Behind the scenes, Obama almost certainly pressed Karzai on governance issues.

But administration officials acknowledge that they’re hesitant to place too much pressure on the president for fear they’ll lose his support altogether.

Instead there is a growing push to simply bypass Karzai – to empower local actors, instead of the central government, to provide security and services.

But these programmes have had mixed results and have made Karzai even more reluctant to work with Washington.

Armed groups

US and Nato commanders have eagerly endorsed a programme called the “Local Defence Initiative,” which arms local groups as a supplement to the national army and police.

Karzai – along with Karl Eikenberry, the US ambassador in Kabul – objected strongly to the measure.

Both men feared it would create unaccountable militias that ran amok and undermined the central government. The US implemented the plan anyway, over Karzai’s objections.

Early indications suggest that Karzai’s concerns were well-founded.

Nato’s decision to arm one such group, comprised of members of the Shinwari tribe in Nangarhar province, has resulted in tribal infighting that has killed more than a dozen people.

And the armed group has done little to reduce the Taliban’s presence in Nangarhar.

“In the interest of immediate results [the US] regularly bypass[es] the government in favour of key local powerbrokers,” the CAP report noted.

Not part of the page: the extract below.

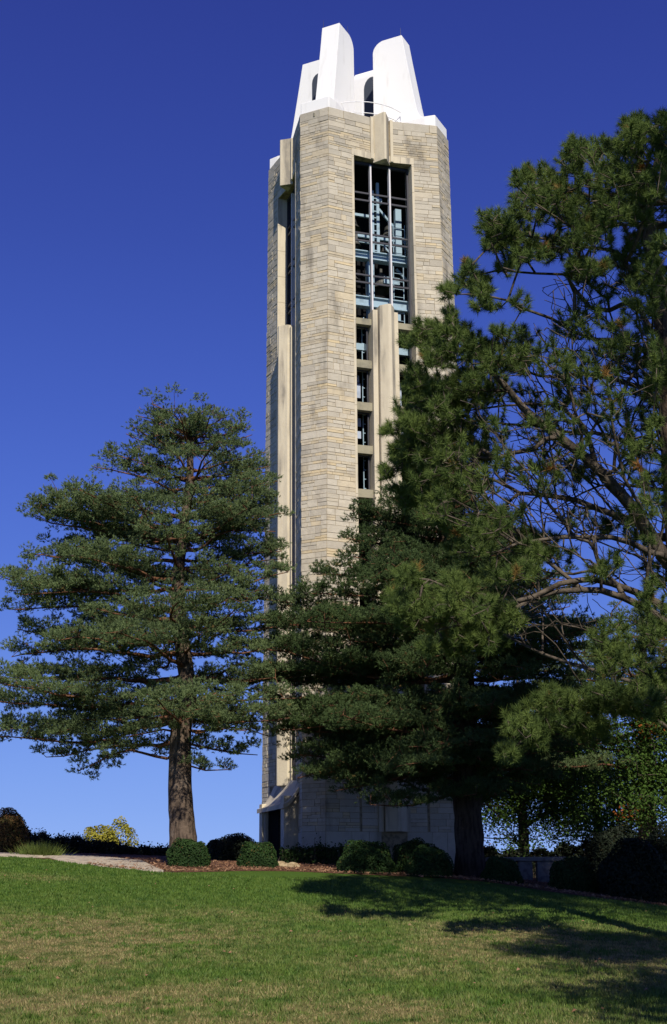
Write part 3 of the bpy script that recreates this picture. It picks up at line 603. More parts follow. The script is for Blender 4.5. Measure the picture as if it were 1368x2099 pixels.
# ------------------------------------------------------------------ short needled pines (left one and the shaded one before the tower)
def tier_pine(seed, base, trunk_px, D, env, label, tiers, group='pines standing before the tower', dens=1., back=4.8, front=6.0, matn=None, per=5, heavy=False, bark=None):
    T = Tree(seed); r = T.r; root = empty('pine_tree', base); tag(root, label, 'tree', group); B = np.array(base)
    tp = [at(x, y, D) for x, y, _ in trunk_px]; tp[0] = B - np.array([0, 0, .25]); ids = []
    par = None
    tr = [q[2] for q in trunk_px]
    ids = T.line(tp, None, 1, 1, .3, .008)
    for q, i in enumerate(ids): T.rad[i] = float(np.interp(q / (len(ids) - 1) * (len(tp) - 1), range(len(tr)), tr)) * (1 + .03 * math.sin(q * 1.7))
    ntr = len(T.P); TP = np.array(T.P); TPZ = TP[:, 2]
    clumps = []; ups = []
    def trunk_at(z): i = int(np.argmin(np.abs(TPZ - z))); return i
    ga = r.uniform(0, 6.28)
    ey = [e[0] for e in env]; el = [e[1] for e in env]; er = [e[2] for e in env]
    for (ypx, rise) in tiers:
        light = ypx >= 1500 and not heavy
        zt = at(trunk_px[0][0], ypx, D)[2]; sc_ = (D * _cp + zt * _sp) / F
        L_ = np.interp(ypx, ey, el) * sc_; R__ = np.interp(ypx, ey, er) * sc_
        az = [math.pi + r.normal(0, .12), r.normal(0, .12)]
        for q in range(1 if light else per): ga += 2.4; az.append(ga + r.normal(0, .15))
        for qi, a_ in enumerate(az):
            c, s_ = math.cos(a_), math.sin(a_)
            xl = L_ if c < 0 else R__; yl = (back if s_ > 0 else front); yl = min(yl, (L_ + R__) / 2 * 1.05)
            Lr = 1 / math.sqrt((c / max(xl, .3)) ** 2 + (s_ / max(yl, .3)) ** 2); Lr *= (r.uniform(.9, 1.04) if qi < 2 else r.uniform(.58, 1.05))
            if Lr < .35: continue
            zj = zt + r.normal(0, .26 if heavy else .28) * (qi >= 2); zs = zj - rise * Lr; i0 = trunk_at(zs); p0 = T.P[i0]; end = np.array([p0[0] + c * Lr, p0[1] + s_ * Lr, zj])
            # keep screen height of limbs that come forwards or go back
            mid = p0 * .5 + end * .5 + np.array([-s_, c, 0]) * r.normal(0, .1) * Lr + np.array([0, 0, r.normal(-.02, .05) * Lr])
            rr = min(.12, .018 + .014 * Lr) ; got = T.line([p0, p0 * .8 + end * .2 + (0, 0, -.02 * Lr), mid, end], i0, rr, .014, .45, .03)
            t = .26 if Lr > 1.5 else .12
            while t <= 1.04:
                wd = .38 * Lr * (max(0, math.sin(math.pi * min(1, (t - .1) / 1.0))) ** .8) * .62 + .12
                nl = max(1, int(round(wd / .38)))
                ctr = p0 * (1 - t) ** 1 + end * t if t > .5 else (p0 * (1 - 2 * t) + mid * 2 * t); 
                if t > .5: ctr = mid * (2 - 2 * t) + end * (2 * t - 1)
                for j in range(-nl, nl + 1):
                    if r.random() > dens * (.76 if t > .5 else .38) * (.85 if ypx < 1000 else 1): continue
                    lat = (j + r.normal(0, .25)) / nl * wd; clumps.append(ctr + np.array([-s_, c, 0]) * lat + np.array([c, s_, 0]) * (r.normal(0, .12) - abs(lat) * .25) + np.array([0, 0, r.normal(.12, .13)]))
                    ups.append(np.array([c * .55, s_ * .55, .75]) + np.array([-s_, c, 0]) * (j / nl) * .5)
                t += .42 / max(Lr, .6)
    # leader
    for q in range(10): clumps.append(tp[-1] + r.normal(0, .28, 3) * np.array([1, 1, 1.2]) - np.array([0, 0, .2])); ups.append(np.array([r.normal(0, .4), r.normal(0, .4), 1.]))
    clumps = np.array(clumps); ups = np.array(ups)
    T.grow(clumps, wob=.03, step=.4, skip=ntr // 3, sag=.05, root_pull=.1)
    Vt, Ft = chain_tube([T.P[i] for i in ids], [T.rad[i] for i in ids], seed=seed)
    tk = mesh_obj('trunk', Vt - B, Ft, bark or M_bark, root, smooth=True)
    Vt, Ft = T.mesh(tip=.0075, ex=.40, ns=5, maxr=.07, filt=lambda i: i >= ntr)
    mesh_obj('branches', Vt - B, Ft, M_barko, tk, smooth=True)
    n = len(clumps); k = 34; C_ = np.repeat(clumps, k, 0); U_ = np.repeat(ups, k, 0)
    off = r.normal(0, 1, (n * k, 3)); off /= np.linalg.norm(off, axis=1, keepdims=True); off *= r.random((n * k, 1)) ** .4; off[:, 2] = np.abs(off[:, 2]) * 1.0 - .1; off *= np.array([.30, .30, .24]) * np.repeat(r.uniform(.6, 1.4, (n, 1)), k, 0)
    P_ = C_ + off; D_ = U_ * .35 + off * 3.0 + r.normal(0, .3, (n * k, 3))
    V, tn, de = tufts(P_, D_, 15, .085, .0175, .7, r, dead=.015)
    mesh_obj('crown', V - B, np.arange(len(V)).reshape(-1, 3), matn or M_needA, root, attrs={'tone': tn, 'dead': de})
    print('PINE', label[:20], 'clumps', n, 'tris', len(V) // 3)
    return root

DL = 43.5; bx, by = at(377, 1762, DL)[:2]
tier_pine(21, (bx, by, float(gz(bx, by))), [(377, 1775, .47), (376, 1720, .41), (370, 1620, .37), (371, 1500, .33), (385, 1420, .27), (372, 1300, .24), (365, 1200, .21), (374, 1100, .17), (390, 980, .13), (388, 900, .08), (398, 855, .03)], DL,
          [(815, 8, 8), (842, 40, 40), (866, 130, 90), (900, 125, 140), (935, 178, 165), (985, 210, 180), (1005, 298, 190), (1060, 312, 215), (1110, 290, 220), (1150, 345, 225), (1190, 372, 230), (1240, 352, 235), (1290, 362, 240), (1345, 385, 250), (1430, 425, 250), (1480, 430, 215), (1515, 400, 190), (1545, 300, 160), (1578, 245, 110)],
          'broad pine with orange branches standing left of the tower', 
          [(858, .45), (876, .35), (892, .3), (925, .3), (960, .25), (1002, .2), (1030, .2), (1062, .15), (1100, .15), (1145, .12), (1185, .08), (1235, .08), (1285, .05), (1335, .02), (1385, .0), (1435, -.02), (1478, -.04), (1512, -.08), (1545, -.12), (1578, -.16)], per=5, back=3.8)
DM = 44.3; bx, by = at(962, 1775, DM)[:2]
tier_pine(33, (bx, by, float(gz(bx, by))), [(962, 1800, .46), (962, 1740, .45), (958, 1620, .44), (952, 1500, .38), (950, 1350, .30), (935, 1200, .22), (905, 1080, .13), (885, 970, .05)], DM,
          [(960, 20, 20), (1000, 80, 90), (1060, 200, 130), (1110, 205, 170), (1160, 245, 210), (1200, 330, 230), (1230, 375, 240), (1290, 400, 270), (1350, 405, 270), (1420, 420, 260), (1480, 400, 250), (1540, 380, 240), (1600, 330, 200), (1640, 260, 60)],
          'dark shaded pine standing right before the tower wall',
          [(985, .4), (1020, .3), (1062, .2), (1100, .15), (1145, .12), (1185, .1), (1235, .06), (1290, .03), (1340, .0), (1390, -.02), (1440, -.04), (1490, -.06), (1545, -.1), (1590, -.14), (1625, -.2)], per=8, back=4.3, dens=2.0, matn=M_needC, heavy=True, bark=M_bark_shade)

DF = 53.0; bx, by = at(1330, 1800, DF)[:2]
tier_pine(44, (bx, by, float(gz(bx, by))), [(1330, 1840, .4), (1328, 1700, .34), (1325, 1550, .28), (1320, 1400, .18), (1318, 1260, .05)], DF,
          [(1250, 20, 20), (1300, 130, 130), (1360, 210, 180), (1420, 260, 200), (1500, 290, 220), (1580, 270, 220), (1640, 160, 200)],
          'dark pine standing behind the bench and the right hand shrubs', [(1275, .4), (1320, .25), (1370, .15), (1420, .1), (1475, .05), (1530, 0), (1580, -.05)], per=5, back=3.5, front=3.5)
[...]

“No quick fix for long-term stability exists, however… [and] circumvention ultimately weakens the government.”

Karzai’s visit to Washington will help to reduce tensions in the US-Afghan relationship and represented a stylistic change for the Obama administration – from sticks to carrots.

But the substantive issues which caused that tension – the Afghan government’s corruption and its inability to deliver good governance – are still a long way from being resolved.